Hammer’in bu iki kelimesi bana çok kuvvet verdi. Bu savaşın daha ayrıntılı tarihini araştırdım. Haçlı seferlerini yazarken sadece batı Şövalyelerini öven bazı batı tarih kitaplarını karıştırdım. Bir kaç satırla yazdıkları bu savaşı Türklerin bir bozgunu gibi göstermekten başka bir şey yazmıyorlar, fazla ayrıntı vermiyorlardı.
Atina’da görevde iken Malta’ya yeniden gittim. Malta Milli Kütüphanesinde kıymetli bir kitap buldum. Bu Matteo Perez d’Aleccio adında bir ispanyol ressamının, bütün savaşın ayrı ayrı kısımlarını gösteren resimler ve kenarında notlar bulunan bir kitaptı. Ressam Aleccio 1547 de İspanya’da doğdu. Roma’da okudu. Michelangelo’nun öğrenciliğini yaptı. Bu savaşta sağ kalan Jean de la Valette, sonradan başkent olarak adını verdiği Valetta şehrindeki sarayın en ortasındaki salonların duvarlarına bu savaşı gösteren büyük resimleri ressam Aleccio’ya yaptırtmıştır. Ressam bu resimleri sarayın duvarlarına beş senede yapmıştı. Resimler savaşın iki taraftan da görüldüğü şekilde yapılmıştır. Bu resimli kitap ilk defa 1582 de Roma’da basıldı. 1631 de Aleccio’nun eserini Antonio F. Lucini yeniden işleyerek ve biraz değiştirerek Bologne’da italyanca olarak bastırdı. Üçüncü baskı Baroni di Gomerino ile deniz binbaşı D. J. Calnan tarafından 1965 de Malta’da yeniden derlenerek İngilizce olarak bastırtılmıştır.

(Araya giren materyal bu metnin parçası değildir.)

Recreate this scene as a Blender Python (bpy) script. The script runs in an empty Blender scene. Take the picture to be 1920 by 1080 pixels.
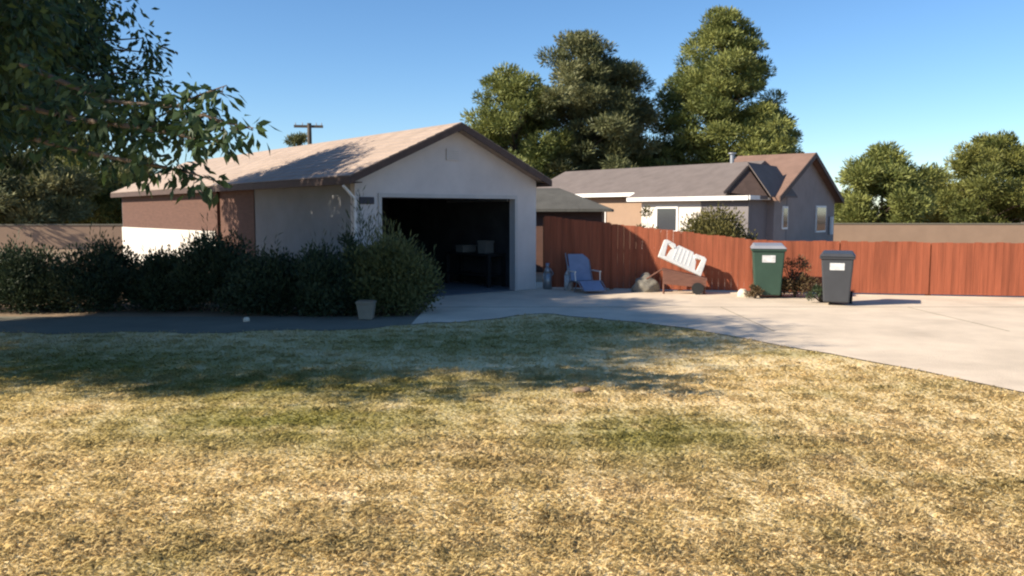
import bpy, bmesh, math, random
import numpy as np
from mathutils import Vector, Matrix
R = math.radians
random.seed(7); rng = np.random.default_rng(7)
sc = bpy.context.scene
col = sc.collection

# ------------------------------------------------ camera, sky, sun, exposure
F = 1550.0; PITCH = math.atan(140/F); EYE = 1.75
cam = bpy.data.cameras.new('camera'); camo = bpy.data.objects.new('camera', cam); col.objects.link(camo)
camo.location = (0, 0, EYE); camo.rotation_euler = (math.pi/2 - PITCH, 0, 0)
cam.sensor_width = 36; cam.lens = 36*F/1920; cam.clip_end = 3000
sc.camera = camo
SUN_DIR = Vector((.935, .335, -.575)).normalized()        # the way the light travels
elev = math.asin(-SUN_DIR.z); toward = -SUN_DIR
w = bpy.data.worlds.new('World'); sc.world = w; w.use_nodes = True
nt = w.node_tree; sky = nt.nodes.new('ShaderNodeTexSky'); sky.sky_type = 'NISHITA'
sky.sun_disc = False; sky.sun_elevation = elev; sky.sun_rotation = math.atan2(toward.x, toward.y)
sky.dust_density = .15; sky.ozone_density = 4.5; sky.air_density = .95; sky.altitude = 300
hs = nt.nodes.new('ShaderNodeHueSaturation'); hs.inputs['Saturation'].default_value = 1.10; nt.links.new(sky.outputs[0], hs.inputs['Color'])
bg = nt.nodes['Background']; nt.links.new(hs.outputs[0], bg.inputs[0]); bg.inputs[1].default_value = .087
sl = bpy.data.lights.new('sun', 'SUN'); sl.energy = 5.0; sl.angle = R(.6); sl.color = (1, .88, .71)
so = bpy.data.objects.new('sun', sl); col.objects.link(so); so.rotation_euler = SUN_DIR.to_track_quat('-Z', 'Y').to_euler()
sc.view_settings.view_transform = 'Standard'; sc.view_settings.look = 'None'
sc.view_settings.exposure = 0.98; sc.view_settings.gamma = 1
sc.cycles.max_bounces = 6
sc.cycles.filter_width = 2.2

_c, _s = math.cos(PITCH), math.sin(PITCH)
def ray(px, py):
    x, y = (px-960)/F, (540-py)/F
    return Vector((x, _c + y*_s, -_s + y*_c))
def at(px, py, Y):                       # the point at depth Y seen at a pixel
    r = ray(px, py); return Vector((0, 0, EYE)) + r*(Y/r.y)
def ground(px, py, z=0):
    r = ray(px, py); return Vector((0, 0, EYE)) + r*((z-EYE)/r.z)

# ------------------------------------------------ materials
def mat(name, base, rough=.8, var=.15, scale=3.0, col2=None, bump=0, bscale=None, spec=.3, metal=0, extra=None, stretch=None, coord='Object'):
    m = bpy.data.materials.new(name); m.use_nodes = True; n = m.node_tree; b = n.nodes['Principled BSDF']
    b.inputs['Roughness'].default_value = rough; b.inputs['Specular IOR Level'].default_value = spec
    b.inputs['Metallic'].default_value = metal
    tc = n.nodes.new('ShaderNodeTexCoord'); src = tc.outputs[coord]
    if stretch:
        mp = n.nodes.new('ShaderNodeMapping'); mp.inputs['Scale'].default_value = stretch
        n.links.new(src, mp.inputs[0]); src = mp.outputs[0]
    no = n.nodes.new('ShaderNodeTexNoise'); no.inputs['Scale'].default_value = scale; no.inputs['Detail'].default_value = 8
    no.inputs['Roughness'].default_value = .65
    n.links.new(src, no.inputs['Vector'])
    cr = n.nodes.new('ShaderNodeValToRGB'); cr.color_ramp.elements[0].position = .3; cr.color_ramp.elements[1].position = .7
    c2 = col2 or tuple(min(1, c*(1+var)) for c in base); c1 = tuple(c*(1-var) for c in base)
    cr.color_ramp.elements[0].color = (*c1, 1); cr.color_ramp.elements[1].color = (*c2, 1)
    n.links.new(no.outputs[0], cr.inputs[0]); n.links.new(cr.outputs[0], b.inputs['Base Color'])
    if bump:
        n2 = n.nodes.new('ShaderNodeTexNoise'); n2.inputs['Scale'].default_value = bscale or scale*6; n2.inputs['Detail'].default_value = 6
        n.links.new(src, n2.inputs['Vector']); bp = n.nodes.new('ShaderNodeBump'); bp.inputs['Strength'].default_value = bump
        bp.inputs['Distance'].default_value = .03
        n.links.new(n2.outputs[0], bp.inputs['Height']); n.links.new(bp.outputs[0], b.inputs['Normal'])
    return m
def leafmat(name, c1, c2, c3=None, trans=.25):
    m = bpy.data.materials.new(name); m.use_nodes = True; n = m.node_tree; b = n.nodes['Principled BSDF']
    b.inputs['Roughness'].default_value = .55; b.inputs['Specular IOR Level'].default_value = .25
    a = n.nodes.new('ShaderNodeAttribute'); a.attribute_name = 'rnd'
    cr = n.nodes.new('ShaderNodeValToRGB'); cr.color_ramp.elements[0].color = (*c1, 1); cr.color_ramp.elements[1].color = (*c2, 1)
    if c3:
        e = cr.color_ramp.elements.new(.5); e.color = (*c3, 1)
    n.links.new(a.outputs['Fac'], cr.inputs[0]); n.links.new(cr.outputs[0], b.inputs['Base Color'])
    t = n.nodes.new('ShaderNodeBsdfTranslucent'); n.links.new(cr.outputs[0], t.inputs[0])
    mx = n.nodes.new('ShaderNodeMixShader'); mx.inputs[0].default_value = trans
    n.links.new(b.outputs[0], mx.inputs[1]); n.links.new(t.outputs[0], mx.inputs[2])
    n.links.new(mx.outputs[0], n.nodes['Material Output'].inputs[0])
    return m

# lawn colour as a function of world position: dry straw with green and brown patches that belong to the lawn itself
GREEN = [(-2.6, 8.4, 2.0, 1.0, 1.0), (-1.9, 6.9, 1.6, .9, 1.0), (-1.4, 8.3, 1.8, .9, .9), (.6, 6.5, .5, .35, .7), (1.15, 6.5, 1.0, .75, .9), (-.3, 7.3, 1.0, .5, .45), (-.8, 11.3, 2.4, 1.3, .8), (1.2, 12.6, 1.8, .9, .8), (-5, 9.5, 3, 1.6, 1.0), (3.6, 10.3, .8, .35, .5)]
BROWN = [(-.15, 5.75, .45, .3, .8), (.62, 7.9, .35, .12, .7), (-.9, 4.6, .35, .5, .5), (.75, 5.5, .8, .25, .6), (-1.5, 4.3, .5, .3, .4), (1.9, 5.6, .6, .2, .5)]
def lawn_nodes(n, straw, straw2, green, brown, pale):
    geo = n.nodes.new('ShaderNodeNewGeometry')
    def blob(x, y, rx, ry, s):
        mp = n.nodes.new('ShaderNodeMapping'); mp.vector_type = 'TEXTURE'
        mp.inputs['Location'].default_value = (x, y, 0); mp.inputs['Scale'].default_value = (rx, ry, 1e3)
        n.links.new(geo.outputs['Position'], mp.inputs[0])
        l = n.nodes.new('ShaderNodeVectorMath'); l.operation = 'LENGTH'; n.links.new(mp.outputs[0], l.inputs[0])
        r = n.nodes.new('ShaderNodeMapRange'); r.interpolation_type = 'SMOOTHSTEP'
        r.inputs['From Min'].default_value = 0; r.inputs['From Max'].default_value = 1.7
        r.inputs['To Min'].default_value = s; r.inputs['To Max'].default_value = 0
        n.links.new(l.outputs['Value'], r.inputs['Value']); return r.outputs[0]
    def total(lst):
        acc = None
        for b in lst:
            o = blob(*b)
            if acc is None: acc = o
            else:
                a = n.nodes.new('ShaderNodeMath'); a.operation = 'MAXIMUM'; n.links.new(acc, a.inputs[0]); n.links.new(o, a.inputs[1]); acc = a.outputs[0]
        return acc
    def noise(scale, lo, hi, det=4):
        t = n.nodes.new('ShaderNodeTexNoise'); t.inputs['Scale'].default_value = scale; t.inputs['Detail'].default_value = det
        n.links.new(geo.outputs['Position'], t.inputs['Vector'])
        r = n.nodes.new('ShaderNodeMapRange'); r.inputs['From Min'].default_value = lo; r.inputs['From Max'].default_value = hi
        n.links.new(t.outputs[0], r.inputs['Value']); return r.outputs[0]
    def mul(a, b):
        k = n.nodes.new('ShaderNodeMath'); k.operation = 'MULTIPLY'; n.links.new(a, k.inputs[0])
        if isinstance(b, float): k.inputs[1].default_value = b
        else: n.links.new(b, k.inputs[1])
        k.use_clamp = True; return k.outputs[0]
    def mix(f, a, b):
        k = n.nodes.new('ShaderNodeMix'); k.data_type = 'RGBA'; n.links.new(f, k.inputs[0])
        for v, i in ((a, 6), (b, 7)):
            if isinstance(v, tuple): k.inputs[i].default_value = (*v, 1)
            else: n.links.new(v, k.inputs[i])
        return k.outputs[2]
    c = mix(noise(3.2, .35, .65, 6), straw, straw2)
    c = mix(mul(noise(1.1, .52, .7), .6), c, pale)
    c = mix(mul(noise(.9, .54, .72), .45), c, green)
    c = mix(mul(total(BROWN), noise(4, .3, .6)), c, brown)
    c = mix(mul(total(GREEN), noise(2.5, .18, .5, 5)), c, green)
    return c
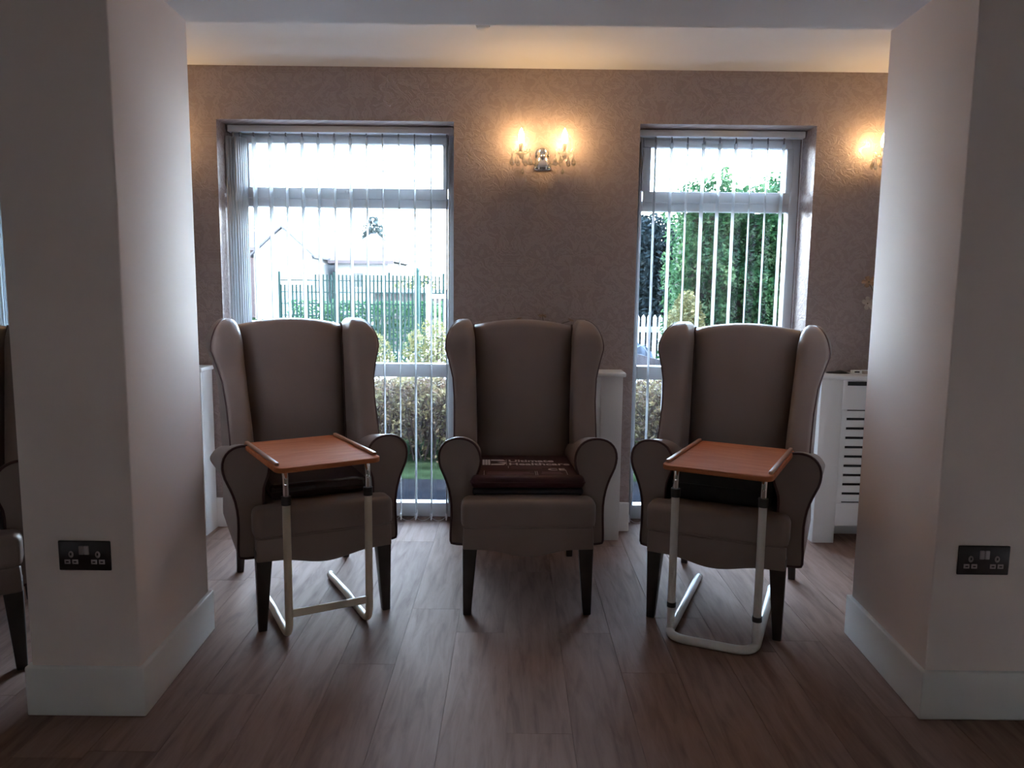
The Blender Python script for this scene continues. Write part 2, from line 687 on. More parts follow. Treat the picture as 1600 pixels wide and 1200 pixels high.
# windows
def window(idx, X0, X1):
    o = struct(bx('window_%d' % idx, X0, X1, 4.0, 4.065, 0.0, 0.075, 'pvc', None, 0.004))
    bx('frame_jamb', X0, X0 + 0.052, 4.0, 4.065, 0.075, WTOP, 'pvc', o, 0.004)
    bx('frame_jamb', X1 - 0.045, X1, 4.0, 4.065, 0.075, WTOP, 'pvc', o, 0.004)
    bx('frame_head', X0 + 0.052, X1 - 0.045, 4.0, 4.065, WTOP - 0.045, WTOP, 'pvc', o, 0.004)
    a, b_ = X0 + 0.052, X1 - 0.045
    bx('transom_bar', a, b_, 4.0, 4.065, 1.62, 1.672, 'pvc', o, 0.004)
    bx('transom_bar', a, b_, 4.0, 4.065, 0.752, 0.822, 'pvc', o, 0.004)
    # opening light at the top: its own sash
    s = bx('sash', a, b_, 3.985, 4.0, 1.660, 1.716, 'pvc', o, 0.004)
    bx('sash_rail', a, b_, 3.985, 4.03, 1.932, WTOP - 0.038, 'pvc', s, 0.004)
    bx('sash_stile', a - 0.008, a + 0.038, 3.985, 4.03, 1.716, 1.932, 'pvc', s, 0.004)
    bx('sash_stile', b_ - 0.026, b_ + 0.008, 3.985, 4.03, 1.716, 1.932, 'pvc', s, 0.004)
    h = MB().lathe([(0.0, 0.018), (0.008, 0.016), (0.010, 0.0)], 12, ((a + b_) / 2 + 0.01, 3.985, 1.697), 'y')
    h.box((a + b_) / 2 - 0.035, (a + b_) / 2 + 0.012, 3.976, 3.985, 1.691, 1.703)
    h.build('handle', 'pvc', s)
    for z0, z1, xa, xb in ((0.075, 0.752, a, b_), (0.822, 1.62, a, b_), (1.716, 1.932, a + 0.038, b_ - 0.026)):
        bx('pane', xa - 0.004, xb + 0.004, 4.028, 4.034, z0 - 0.004, z1 + 0.004, 'glass', o)
    return o


for i, (a, b_) in enumerate(WINS):
    window(i + 1, a, b_)


# vertical blinds
def blind(name_label, X0, X1, xs_, angles):
    t = thing('vertical_blind', name_label, 'blind', ((X0 + X1) / 2, 3.93, 0))
    ox = (X0 + X1) / 2
    bx('headrail', X0 + 0.012 - ox, X1 - 0.012 - ox, -0.022, 0.022, 1.972, 2.004, 'pvc', t, 0.003)
    for xx, ang in zip(xs_, angles):
        m_ = MB()
        n = 6
        for k in range(n):
            u0, u1 = -0.0445 + 0.089 * k / n, -0.0445 + 0.089 * (k + 1) / n
            b0, b1 = 0.004 * (1 - (u0 / 0.0445) ** 2), 0.004 * (1 - (u1 / 0.0445) ** 2)
            m_.hexa([(b0, u0, 0.045), (b0 + 0.0008, u0, 0.045), (b1 + 0.0008, u1, 0.045), (b1, u1, 0.045)],
                    [(b0, u0, 1.95), (b0 + 0.0008, u0, 1.95), (b1 + 0.0008, u1, 1.95), (b1, u1, 1.95)], True)
        s = m_.build('slat', 'blind_fabric', t, (xx - ox, 0, 0), (0, 0, ang))
        hk = MB().box(-0.003, 0.003, -0.006, 0.006, 1.945, 1.975)
        hk.build('hook', 'metal_weight', s)
        MB().box(-0.002, 0.004, -0.042, 0.042, 0.014, 0.046).build('bottom_weight', 'pvc', s)
    for yy in (-0.040, 0.040):
        for a, b2 in zip(xs_[:-1], xs_[1:]):
            pts = [(a - ox + (b2 - a) * k / 8, yy, 0.034 - 0.022 * (1 - (2 * k / 8 - 1) ** 2)) for k in range(9)]
            MB().tube(pts, 0.0011, 5).build('chain', 'pvc', t)
    # pull cord at the side
    MB().tube([(X1 - 0.03 - ox, -0.03, 1.975), (X1 - 0.03 - ox, -0.03, 0.75)], 0.0016, 5).build('pull_cord', 'pvc', t)
    return t


ra = random.Random(11)
xs1 = [-1.397, -1.362] + [-1.296 + 0.0799 * k for k in range(13)]
blind('open vertical blind of white slats in the window behind the left chair', -1.43, -0.292, xs1,
      [R(-38), R(-22)] + [R(ra.uniform(0, 8)) for _ in range(13)])
xs2 = [0.62 + 0.0795 * k for k in range(10)]
blind('open vertical blind of white slats in the window behind the right chair', 0.60, 1.445, xs2,
      [R(0), R(-3), R(-1), R(-7), R(-2), R(-4), R(-6), R(-13), R(-13), R(-9)])
xs3 = [-3.28 + 0.0799 * k for k in range(13)]
blind('closed pale vertical blind at the left edge behind the pillar', -3.32, -2.25, xs3, [R(85)] * 13)


xs4 = [2.29 + 0.0799 * k for k in range(12)]
blind('open vertical blind in the added unseen window behind the right pillar', 2.25, 3.22, xs4, [R(-4)] * 12)

# radiator covers
def radiator_cover(label, X0, X1):
    t = thing('radiator_cover', label, 'radiator cover', ((X0 + X1) / 2, 3.715, 0), 0, 'radiator covers under the wall lights')
    hw = (X1 - X0) / 2
    f0, f1, bk = -0.075, -0.057, 0.066
    bx('side_panel', -hw, -hw + 0.018, f1, bk, 0, 0.806, 'gloss_white', t)
    bx('side_panel', hw - 0.018, hw, f1, bk, 0, 0.806, 'gloss_white', t)
    bx('top_board', -hw - 0.012, hw + 0.012, f0 - 0.018, bk, 0.806, 0.828, 'gloss_white', t, 0.006, 3)
    st = 0.105
    bx('stile', -hw, -hw + st, f0, f1, 0, 0.806, 'gloss_white', t, 0.002)
    bx('stile', hw - st, hw, f0, f1, 0, 0.806, 'gloss_white', t, 0.002)
    bx('top_rail', -hw + st, hw - st, f0, f1, 0.66, 0.806, 'gloss_white', t, 0.002)
    bx('bottom_rail', -hw + st, hw - st, f0, f1, 0.085, 0.20, 'gloss_white', t, 0.002)
    # recessed grille of slats with slots between them
    gx0, gx1 = -hw + st, hw - st
    n = 10
    pitch = (0.66 - 0.20) / n
    wcol = (gx1 - gx0)
    for k in range(n):
        z0 = 0.20 + pitch * k + 0.006
        bx('slat', gx0, gx1, f0 + 0.008, f1 - 0.002, z0, z0 + pitch - 0.012, 'gloss_white', t, 0.002)
    nm = max(2, int(round(wcol / 0.17)))
    for k in range(nm + 1):
        cx = gx0 + wcol * k / nm
        a, b_ = max(gx0, cx - 0.028), min(gx1, cx + 0.028)
        bx('mullion', a, b_, f0 + 0.0075, f1 - 0.0025, 0.20, 0.66, 'gloss_white', t)
    # dark vent slots cut in the top rail
    for sx in (-1, 1):
        cx = sx * (hw - 0.185)
        bx('vent_slot', cx - 0.06, cx + 0.06, f0 - 0.001, f0 + 0.004, 0.777, 0.797, 'black_plastic', t)
    # radiator behind
    bx('radiator_panel', -hw + 0.09, hw - 0.09, -0.02, 0.04, 0.12, 0.70, 'room_paint', t, 0.006)
    bx('backing', -hw + 0.018, hw - 0.018, -0.046, -0.043, 0.12, 0.78, 'black_plastic', t)
    return t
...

Ressam Aleccio’nun resimli kitabı, aslında Francisco da Corregio Balbi adında bir İspanyol askerinin savaş sırasında 1565 de tuttuğu Notlara dayanmaktadır. Balbi 60 yaşında ihtiyar bir İspanyol askeridir. Yazar ve şairdir. Büyük kuşatma sırasında Senglea kalesini savunanlar arasında bulunmaktadır. Balbi bu savunma sırasında günü gününe anılarını yazmıştır.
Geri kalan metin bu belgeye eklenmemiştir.